### Directions for this task
Find the word "pixels" in the data. Return every line where it appears.

### Provided data
▽
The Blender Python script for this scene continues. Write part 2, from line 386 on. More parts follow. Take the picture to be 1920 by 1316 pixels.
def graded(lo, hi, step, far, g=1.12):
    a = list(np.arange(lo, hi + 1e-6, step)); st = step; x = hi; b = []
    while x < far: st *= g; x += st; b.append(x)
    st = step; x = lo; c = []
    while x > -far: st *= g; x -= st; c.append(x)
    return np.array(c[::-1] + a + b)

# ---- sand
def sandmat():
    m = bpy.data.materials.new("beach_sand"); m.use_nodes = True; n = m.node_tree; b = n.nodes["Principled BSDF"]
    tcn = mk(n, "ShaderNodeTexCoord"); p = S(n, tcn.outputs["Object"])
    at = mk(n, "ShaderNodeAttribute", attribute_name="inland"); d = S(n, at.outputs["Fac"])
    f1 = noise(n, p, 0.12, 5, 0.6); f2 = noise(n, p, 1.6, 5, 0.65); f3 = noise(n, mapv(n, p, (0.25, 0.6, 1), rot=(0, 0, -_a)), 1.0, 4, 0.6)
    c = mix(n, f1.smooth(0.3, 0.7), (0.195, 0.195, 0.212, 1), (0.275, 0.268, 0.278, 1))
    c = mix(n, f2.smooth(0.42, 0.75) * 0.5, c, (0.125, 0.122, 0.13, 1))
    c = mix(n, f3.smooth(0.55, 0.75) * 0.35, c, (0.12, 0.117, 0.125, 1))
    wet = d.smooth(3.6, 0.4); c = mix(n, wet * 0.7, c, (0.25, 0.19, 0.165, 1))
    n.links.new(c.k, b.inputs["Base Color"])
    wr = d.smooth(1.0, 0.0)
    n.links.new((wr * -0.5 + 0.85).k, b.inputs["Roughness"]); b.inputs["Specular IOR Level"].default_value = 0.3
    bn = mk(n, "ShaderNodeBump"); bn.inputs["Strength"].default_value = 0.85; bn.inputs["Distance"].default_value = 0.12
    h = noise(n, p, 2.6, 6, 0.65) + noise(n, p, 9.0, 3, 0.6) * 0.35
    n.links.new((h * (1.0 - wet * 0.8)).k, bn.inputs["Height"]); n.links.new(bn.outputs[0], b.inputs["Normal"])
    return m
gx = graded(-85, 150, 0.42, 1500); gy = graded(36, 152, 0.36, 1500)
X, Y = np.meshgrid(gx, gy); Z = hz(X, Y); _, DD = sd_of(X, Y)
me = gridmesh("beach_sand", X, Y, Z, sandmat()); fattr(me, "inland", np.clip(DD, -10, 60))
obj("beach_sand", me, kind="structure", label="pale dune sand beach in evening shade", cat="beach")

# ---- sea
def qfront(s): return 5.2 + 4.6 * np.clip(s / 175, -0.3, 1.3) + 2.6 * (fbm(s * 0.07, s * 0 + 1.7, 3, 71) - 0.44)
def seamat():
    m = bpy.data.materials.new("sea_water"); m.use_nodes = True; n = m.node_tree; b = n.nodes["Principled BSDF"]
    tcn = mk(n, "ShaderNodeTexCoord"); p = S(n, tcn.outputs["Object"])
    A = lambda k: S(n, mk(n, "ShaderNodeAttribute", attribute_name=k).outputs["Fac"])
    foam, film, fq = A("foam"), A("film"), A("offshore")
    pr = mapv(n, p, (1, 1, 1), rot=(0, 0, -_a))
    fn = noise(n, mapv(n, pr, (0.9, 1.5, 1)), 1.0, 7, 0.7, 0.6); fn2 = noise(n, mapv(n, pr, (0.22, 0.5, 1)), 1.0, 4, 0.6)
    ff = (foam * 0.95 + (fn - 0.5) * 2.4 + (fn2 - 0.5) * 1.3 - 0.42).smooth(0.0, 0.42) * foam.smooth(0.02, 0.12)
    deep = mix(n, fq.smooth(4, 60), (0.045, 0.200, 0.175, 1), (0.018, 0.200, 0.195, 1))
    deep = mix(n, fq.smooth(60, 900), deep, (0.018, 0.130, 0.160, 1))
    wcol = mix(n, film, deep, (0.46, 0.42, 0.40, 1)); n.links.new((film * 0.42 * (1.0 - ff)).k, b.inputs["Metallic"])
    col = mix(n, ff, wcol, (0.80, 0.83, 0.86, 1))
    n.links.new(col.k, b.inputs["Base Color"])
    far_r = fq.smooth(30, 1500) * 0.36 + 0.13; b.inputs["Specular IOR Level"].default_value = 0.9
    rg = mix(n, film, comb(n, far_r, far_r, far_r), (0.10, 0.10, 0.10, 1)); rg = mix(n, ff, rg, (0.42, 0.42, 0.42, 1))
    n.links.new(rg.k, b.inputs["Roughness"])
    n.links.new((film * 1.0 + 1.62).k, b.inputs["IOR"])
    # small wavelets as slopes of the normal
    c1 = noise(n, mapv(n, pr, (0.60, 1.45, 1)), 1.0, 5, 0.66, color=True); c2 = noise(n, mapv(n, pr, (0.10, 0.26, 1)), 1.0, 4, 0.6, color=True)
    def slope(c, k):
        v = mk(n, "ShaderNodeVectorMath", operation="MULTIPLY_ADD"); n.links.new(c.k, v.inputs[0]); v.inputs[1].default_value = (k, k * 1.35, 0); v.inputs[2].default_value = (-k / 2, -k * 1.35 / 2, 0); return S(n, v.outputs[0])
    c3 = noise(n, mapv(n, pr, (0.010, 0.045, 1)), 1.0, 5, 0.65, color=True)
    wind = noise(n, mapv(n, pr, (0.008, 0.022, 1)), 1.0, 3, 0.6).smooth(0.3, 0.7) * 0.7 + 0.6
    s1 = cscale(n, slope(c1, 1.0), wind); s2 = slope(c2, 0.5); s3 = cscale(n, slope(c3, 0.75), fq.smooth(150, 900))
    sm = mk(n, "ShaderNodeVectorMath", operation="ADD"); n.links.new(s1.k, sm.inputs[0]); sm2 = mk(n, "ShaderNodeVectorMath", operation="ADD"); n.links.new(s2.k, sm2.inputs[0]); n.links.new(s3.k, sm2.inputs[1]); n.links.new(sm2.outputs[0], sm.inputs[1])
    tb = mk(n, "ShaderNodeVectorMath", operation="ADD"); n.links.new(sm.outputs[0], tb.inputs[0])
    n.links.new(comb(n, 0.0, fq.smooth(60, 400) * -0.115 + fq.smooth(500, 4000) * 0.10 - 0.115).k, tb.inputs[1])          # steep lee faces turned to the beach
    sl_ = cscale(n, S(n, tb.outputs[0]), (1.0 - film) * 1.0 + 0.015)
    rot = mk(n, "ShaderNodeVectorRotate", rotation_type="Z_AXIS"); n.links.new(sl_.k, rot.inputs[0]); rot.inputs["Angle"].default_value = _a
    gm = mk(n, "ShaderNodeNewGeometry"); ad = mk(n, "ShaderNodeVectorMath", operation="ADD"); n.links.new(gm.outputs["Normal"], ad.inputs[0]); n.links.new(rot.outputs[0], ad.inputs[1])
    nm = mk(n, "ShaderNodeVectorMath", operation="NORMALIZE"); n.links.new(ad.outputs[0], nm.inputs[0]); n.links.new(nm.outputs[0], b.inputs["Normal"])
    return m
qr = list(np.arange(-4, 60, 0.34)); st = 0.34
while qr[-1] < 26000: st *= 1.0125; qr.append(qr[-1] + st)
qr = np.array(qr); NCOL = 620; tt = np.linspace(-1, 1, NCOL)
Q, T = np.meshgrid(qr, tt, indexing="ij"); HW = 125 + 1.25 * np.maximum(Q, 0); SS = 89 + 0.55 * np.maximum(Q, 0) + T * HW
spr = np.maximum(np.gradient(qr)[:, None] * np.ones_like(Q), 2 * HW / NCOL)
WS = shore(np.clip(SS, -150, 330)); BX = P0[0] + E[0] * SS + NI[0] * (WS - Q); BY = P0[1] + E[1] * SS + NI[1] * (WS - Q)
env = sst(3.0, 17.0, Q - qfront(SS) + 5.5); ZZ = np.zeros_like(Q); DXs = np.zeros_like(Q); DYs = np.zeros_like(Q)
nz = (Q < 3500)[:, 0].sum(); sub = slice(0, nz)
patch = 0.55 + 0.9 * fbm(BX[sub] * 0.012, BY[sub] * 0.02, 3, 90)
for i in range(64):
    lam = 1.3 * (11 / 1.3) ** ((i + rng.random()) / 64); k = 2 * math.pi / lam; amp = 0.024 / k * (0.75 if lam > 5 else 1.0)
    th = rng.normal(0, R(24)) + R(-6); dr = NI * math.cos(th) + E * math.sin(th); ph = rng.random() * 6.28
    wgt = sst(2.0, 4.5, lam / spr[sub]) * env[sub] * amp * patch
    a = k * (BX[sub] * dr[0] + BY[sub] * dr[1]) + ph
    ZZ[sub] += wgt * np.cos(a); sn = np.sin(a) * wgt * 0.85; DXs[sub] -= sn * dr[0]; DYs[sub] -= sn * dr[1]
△
▽
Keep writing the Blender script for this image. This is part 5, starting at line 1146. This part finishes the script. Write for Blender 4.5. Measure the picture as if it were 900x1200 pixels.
△
▽
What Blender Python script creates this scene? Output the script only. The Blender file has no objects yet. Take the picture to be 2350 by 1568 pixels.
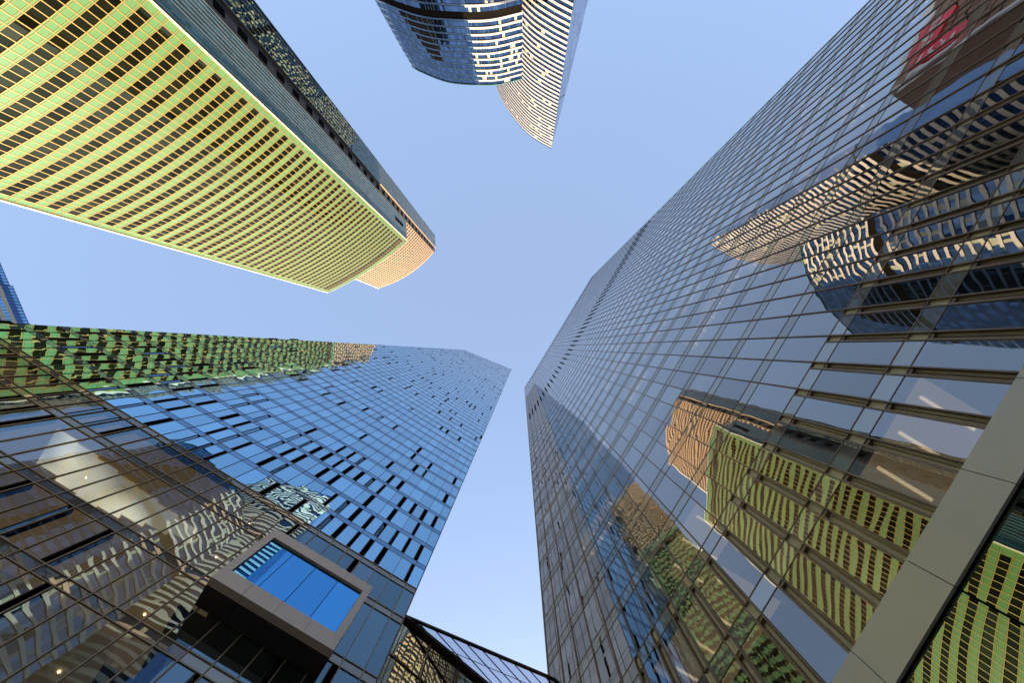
△
### Output for this exercise
The Blender Python script for this scene continues. Write part 2, from line 386 on. More parts follow. Take the picture to be 1920 by 1316 pixels.
Keep writing the Blender script for this image. This is part 5, starting at line 1146. This part finishes the script. Write for Blender 4.5. Measure the picture as if it were 900x1200 pixels.
What Blender Python script creates this scene? Output the script only. The Blender file has no objects yet. Take the picture to be 2350 by 1568 pixels.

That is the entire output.